▶ [WHAT IS EXPECTED]: Return all of the data exactly as given.

◆ ◆ ◆ ◆

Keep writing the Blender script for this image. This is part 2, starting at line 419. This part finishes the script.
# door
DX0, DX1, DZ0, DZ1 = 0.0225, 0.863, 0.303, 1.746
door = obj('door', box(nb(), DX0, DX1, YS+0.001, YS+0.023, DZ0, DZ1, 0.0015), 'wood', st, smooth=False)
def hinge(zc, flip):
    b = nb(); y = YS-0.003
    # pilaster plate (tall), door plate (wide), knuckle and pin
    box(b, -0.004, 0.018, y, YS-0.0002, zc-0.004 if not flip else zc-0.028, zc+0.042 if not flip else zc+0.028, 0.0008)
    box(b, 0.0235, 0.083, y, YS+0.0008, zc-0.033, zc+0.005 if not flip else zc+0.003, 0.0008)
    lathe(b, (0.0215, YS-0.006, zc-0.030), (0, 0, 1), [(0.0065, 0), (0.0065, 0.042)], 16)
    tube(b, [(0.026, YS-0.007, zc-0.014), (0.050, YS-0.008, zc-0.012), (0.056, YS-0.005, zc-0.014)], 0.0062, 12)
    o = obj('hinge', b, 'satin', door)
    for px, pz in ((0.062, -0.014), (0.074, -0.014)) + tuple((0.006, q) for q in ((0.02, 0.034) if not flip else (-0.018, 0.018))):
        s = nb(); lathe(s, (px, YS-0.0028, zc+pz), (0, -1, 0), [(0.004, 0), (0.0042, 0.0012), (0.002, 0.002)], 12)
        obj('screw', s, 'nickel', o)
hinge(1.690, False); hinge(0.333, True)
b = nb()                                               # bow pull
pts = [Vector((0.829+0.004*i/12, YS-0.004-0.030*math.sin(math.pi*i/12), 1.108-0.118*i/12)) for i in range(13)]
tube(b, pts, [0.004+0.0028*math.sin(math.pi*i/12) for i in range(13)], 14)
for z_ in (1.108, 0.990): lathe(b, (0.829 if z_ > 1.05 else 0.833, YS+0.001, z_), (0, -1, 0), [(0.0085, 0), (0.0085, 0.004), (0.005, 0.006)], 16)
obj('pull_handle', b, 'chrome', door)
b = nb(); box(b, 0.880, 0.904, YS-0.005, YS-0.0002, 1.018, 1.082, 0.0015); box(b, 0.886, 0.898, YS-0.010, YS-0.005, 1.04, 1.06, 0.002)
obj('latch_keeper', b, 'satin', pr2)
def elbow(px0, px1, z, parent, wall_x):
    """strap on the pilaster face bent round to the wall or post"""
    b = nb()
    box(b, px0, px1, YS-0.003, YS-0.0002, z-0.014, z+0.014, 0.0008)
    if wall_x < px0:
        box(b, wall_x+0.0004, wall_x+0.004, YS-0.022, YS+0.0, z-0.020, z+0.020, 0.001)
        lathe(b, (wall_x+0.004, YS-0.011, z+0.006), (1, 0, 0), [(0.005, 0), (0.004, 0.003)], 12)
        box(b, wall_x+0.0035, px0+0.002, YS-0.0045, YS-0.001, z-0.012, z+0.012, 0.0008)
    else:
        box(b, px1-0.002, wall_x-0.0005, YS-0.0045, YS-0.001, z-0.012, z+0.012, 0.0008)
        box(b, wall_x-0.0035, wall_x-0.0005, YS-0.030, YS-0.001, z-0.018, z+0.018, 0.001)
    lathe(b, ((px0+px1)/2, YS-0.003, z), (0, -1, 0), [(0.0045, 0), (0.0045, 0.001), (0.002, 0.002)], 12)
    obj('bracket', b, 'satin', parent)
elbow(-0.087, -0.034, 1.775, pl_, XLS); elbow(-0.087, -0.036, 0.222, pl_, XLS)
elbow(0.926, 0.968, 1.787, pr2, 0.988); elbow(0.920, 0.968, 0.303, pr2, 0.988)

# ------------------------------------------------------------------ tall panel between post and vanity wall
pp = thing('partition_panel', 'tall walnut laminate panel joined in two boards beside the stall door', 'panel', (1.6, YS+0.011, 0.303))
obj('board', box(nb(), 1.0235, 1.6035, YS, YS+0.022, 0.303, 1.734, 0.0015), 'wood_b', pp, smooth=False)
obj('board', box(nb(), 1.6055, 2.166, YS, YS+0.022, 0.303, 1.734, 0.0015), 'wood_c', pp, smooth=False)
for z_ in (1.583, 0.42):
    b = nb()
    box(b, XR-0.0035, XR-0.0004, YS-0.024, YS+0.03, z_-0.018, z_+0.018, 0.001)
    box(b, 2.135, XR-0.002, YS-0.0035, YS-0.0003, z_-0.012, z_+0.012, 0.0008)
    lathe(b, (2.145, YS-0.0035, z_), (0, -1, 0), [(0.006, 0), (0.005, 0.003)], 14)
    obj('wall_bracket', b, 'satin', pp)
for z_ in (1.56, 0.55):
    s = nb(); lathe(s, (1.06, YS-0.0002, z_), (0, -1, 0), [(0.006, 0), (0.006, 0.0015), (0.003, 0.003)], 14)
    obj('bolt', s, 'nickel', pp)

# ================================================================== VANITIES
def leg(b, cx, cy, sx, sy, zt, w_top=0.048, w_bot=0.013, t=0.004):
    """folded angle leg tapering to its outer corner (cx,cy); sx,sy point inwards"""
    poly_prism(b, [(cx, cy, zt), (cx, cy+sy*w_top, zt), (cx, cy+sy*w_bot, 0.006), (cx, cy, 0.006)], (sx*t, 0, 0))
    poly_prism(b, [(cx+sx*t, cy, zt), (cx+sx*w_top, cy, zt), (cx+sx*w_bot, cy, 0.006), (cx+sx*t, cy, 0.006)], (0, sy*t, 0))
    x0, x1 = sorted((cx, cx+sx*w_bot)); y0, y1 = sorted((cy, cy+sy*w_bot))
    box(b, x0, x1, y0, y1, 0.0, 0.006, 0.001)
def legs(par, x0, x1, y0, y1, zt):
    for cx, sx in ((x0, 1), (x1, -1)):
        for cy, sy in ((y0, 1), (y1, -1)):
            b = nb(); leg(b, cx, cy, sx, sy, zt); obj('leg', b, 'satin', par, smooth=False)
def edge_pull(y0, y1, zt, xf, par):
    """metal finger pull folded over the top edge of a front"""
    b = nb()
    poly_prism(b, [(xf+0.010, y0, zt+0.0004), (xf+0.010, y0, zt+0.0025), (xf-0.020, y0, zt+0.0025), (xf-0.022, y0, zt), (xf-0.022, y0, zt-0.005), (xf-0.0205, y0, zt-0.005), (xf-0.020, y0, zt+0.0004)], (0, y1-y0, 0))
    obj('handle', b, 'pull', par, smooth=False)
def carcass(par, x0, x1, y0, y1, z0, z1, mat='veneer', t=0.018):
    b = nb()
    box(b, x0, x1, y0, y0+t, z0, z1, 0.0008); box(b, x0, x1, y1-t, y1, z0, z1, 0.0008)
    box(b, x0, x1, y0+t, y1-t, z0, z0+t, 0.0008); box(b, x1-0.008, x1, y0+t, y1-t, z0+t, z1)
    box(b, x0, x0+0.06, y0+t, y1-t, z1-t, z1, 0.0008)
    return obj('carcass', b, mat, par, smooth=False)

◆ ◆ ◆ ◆

▶ [EXERCISE SOLUTION]:
Keep writing the Blender script for this image. This is part 2, starting at line 419. This part finishes the script.
# door
DX0, DX1, DZ0, DZ1 = 0.0225, 0.863, 0.303, 1.746
door = obj('door', box(nb(), DX0, DX1, YS+0.001, YS+0.023, DZ0, DZ1, 0.0015), 'wood', st, smooth=False)
def hinge(zc, flip):
    b = nb(); y = YS-0.003
    # pilaster plate (tall), door plate (wide), knuckle and pin
    box(b, -0.004, 0.018, y, YS-0.0002, zc-0.004 if not flip else zc-0.028, zc+0.042 if not flip else zc+0.028, 0.0008)
    box(b, 0.0235, 0.083, y, YS+0.0008, zc-0.033, zc+0.005 if not flip else zc+0.003, 0.0008)
    lathe(b, (0.0215, YS-0.006, zc-0.030), (0, 0, 1), [(0.0065, 0), (0.0065, 0.042)], 16)
    tube(b, [(0.026, YS-0.007, zc-0.014), (0.050, YS-0.008, zc-0.012), (0.056, YS-0.005, zc-0.014)], 0.0062, 12)
    o = obj('hinge', b, 'satin', door)
    for px, pz in ((0.062, -0.014), (0.074, -0.014)) + tuple((0.006, q) for q in ((0.02, 0.034) if not flip else (-0.018, 0.018))):
        s = nb(); lathe(s, (px, YS-0.0028, zc+pz), (0, -1, 0), [(0.004, 0), (0.0042, 0.0012), (0.002, 0.002)], 12)
        obj('screw', s, 'nickel', o)
hinge(1.690, False); hinge(0.333, True)
b = nb()                                               # bow pull
pts = [Vector((0.829+0.004*i/12, YS-0.004-0.030*math.sin(math.pi*i/12), 1.108-0.118*i/12)) for i in range(13)]
tube(b, pts, [0.004+0.0028*math.sin(math.pi*i/12) for i in range(13)], 14)
for z_ in (1.108, 0.990): lathe(b, (0.829 if z_ > 1.05 else 0.833, YS+0.001, z_), (0, -1, 0), [(0.0085, 0), (0.0085, 0.004), (0.005, 0.006)], 16)
obj('pull_handle', b, 'chrome', door)
b = nb(); box(b, 0.880, 0.904, YS-0.005, YS-0.0002, 1.018, 1.082, 0.0015); box(b, 0.886, 0.898, YS-0.010, YS-0.005, 1.04, 1.06, 0.002)
obj('latch_keeper', b, 'satin', pr2)
def elbow(px0, px1, z, parent, wall_x):
    """strap on the pilaster face bent round to the wall or post"""
    b = nb()
    box(b, px0, px1, YS-0.003, YS-0.0002, z-0.014, z+0.014, 0.0008)
    if wall_x < px0:
        box(b, wall_x+0.0004, wall_x+0.004, YS-0.022, YS+0.0, z-0.020, z+0.020, 0.001)
        lathe(b, (wall_x+0.004, YS-0.011, z+0.006), (1, 0, 0), [(0.005, 0), (0.004, 0.003)], 12)
        box(b, wall_x+0.0035, px0+0.002, YS-0.0045, YS-0.001, z-0.012, z+0.012, 0.0008)
    else:
        box(b, px1-0.002, wall_x-0.0005, YS-0.0045, YS-0.001, z-0.012, z+0.012, 0.0008)
        box(b, wall_x-0.0035, wall_x-0.0005, YS-0.030, YS-0.001, z-0.018, z+0.018, 0.001)
    lathe(b, ((px0+px1)/2, YS-0.003, z), (0, -1, 0), [(0.0045, 0), (0.0045, 0.001), (0.002, 0.002)], 12)
    obj('bracket', b, 'satin', parent)
elbow(-0.087, -0.034, 1.775, pl_, XLS); elbow(-0.087, -0.036, 0.222, pl_, XLS)
elbow(0.926, 0.968, 1.787, pr2, 0.988); elbow(0.920, 0.968, 0.303, pr2, 0.988)

# ------------------------------------------------------------------ tall panel between post and vanity wall
pp = thing('partition_panel', 'tall walnut laminate panel joined in two boards beside the stall door', 'panel', (1.6, YS+0.011, 0.303))
obj('board', box(nb(), 1.0235, 1.6035, YS, YS+0.022, 0.303, 1.734, 0.0015), 'wood_b', pp, smooth=False)
obj('board', box(nb(), 1.6055, 2.166, YS, YS+0.022, 0.303, 1.734, 0.0015), 'wood_c', pp, smooth=False)
for z_ in (1.583, 0.42):
    b = nb()
    box(b, XR-0.0035, XR-0.0004, YS-0.024, YS+0.03, z_-0.018, z_+0.018, 0.001)
    box(b, 2.135, XR-0.002, YS-0.0035, YS-0.0003, z_-0.012, z_+0.012, 0.0008)
    lathe(b, (2.145, YS-0.0035, z_), (0, -1, 0), [(0.006, 0), (0.005, 0.003)], 14)
    obj('wall_bracket', b, 'satin', pp)
for z_ in (1.56, 0.55):
    s = nb(); lathe(s, (1.06, YS-0.0002, z_), (0, -1, 0), [(0.006, 0), (0.006, 0.0015), (0.003, 0.003)], 14)
    obj('bolt', s, 'nickel', pp)

# ================================================================== VANITIES
def leg(b, cx, cy, sx, sy, zt, w_top=0.048, w_bot=0.013, t=0.004):
    """folded angle leg tapering to its outer corner (cx,cy); sx,sy point inwards"""
    poly_prism(b, [(cx, cy, zt), (cx, cy+sy*w_top, zt), (cx, cy+sy*w_bot, 0.006), (cx, cy, 0.006)], (sx*t, 0, 0))
    poly_prism(b, [(cx+sx*t, cy, zt), (cx+sx*w_top, cy, zt), (cx+sx*w_bot, cy, 0.006), (cx+sx*t, cy, 0.006)], (0, sy*t, 0))
    x0, x1 = sorted((cx, cx+sx*w_bot)); y0, y1 = sorted((cy, cy+sy*w_bot))
    box(b, x0, x1, y0, y1, 0.0, 0.006, 0.001)
def legs(par, x0, x1, y0, y1, zt):
    for cx, sx in ((x0, 1), (x1, -1)):
        for cy, sy in ((y0, 1), (y1, -1)):
            b = nb(); leg(b, cx, cy, sx, sy, zt); obj('leg', b, 'satin', par, smooth=False)
def edge_pull(y0, y1, zt, xf, par):
    """metal finger pull folded over the top edge of a front"""
    b = nb()
    poly_prism(b, [(xf+0.010, y0, zt+0.0004), (xf+0.010, y0, zt+0.0025), (xf-0.020, y0, zt+0.0025), (xf-0.022, y0, zt), (xf-0.022, y0, zt-0.005), (xf-0.0205, y0, zt-0.005), (xf-0.020, y0, zt+0.0004)], (0, y1-y0, 0))
    obj('handle', b, 'pull', par, smooth=False)
def carcass(par, x0, x1, y0, y1, z0, z1, mat='veneer', t=0.018):
    b = nb()
    box(b, x0, x1, y0, y0+t, z0, z1, 0.0008); box(b, x0, x1, y1-t, y1, z0, z1, 0.0008)
    box(b, x0, x1, y0+t, y1-t, z0, z0+t, 0.0008); box(b, x1-0.008, x1, y0+t, y1-t, z0+t, z1)
    box(b, x0, x0+0.06, y0+t, y1-t, z1-t, z1, 0.0008)
    return obj('carcass', b, mat, par, smooth=False)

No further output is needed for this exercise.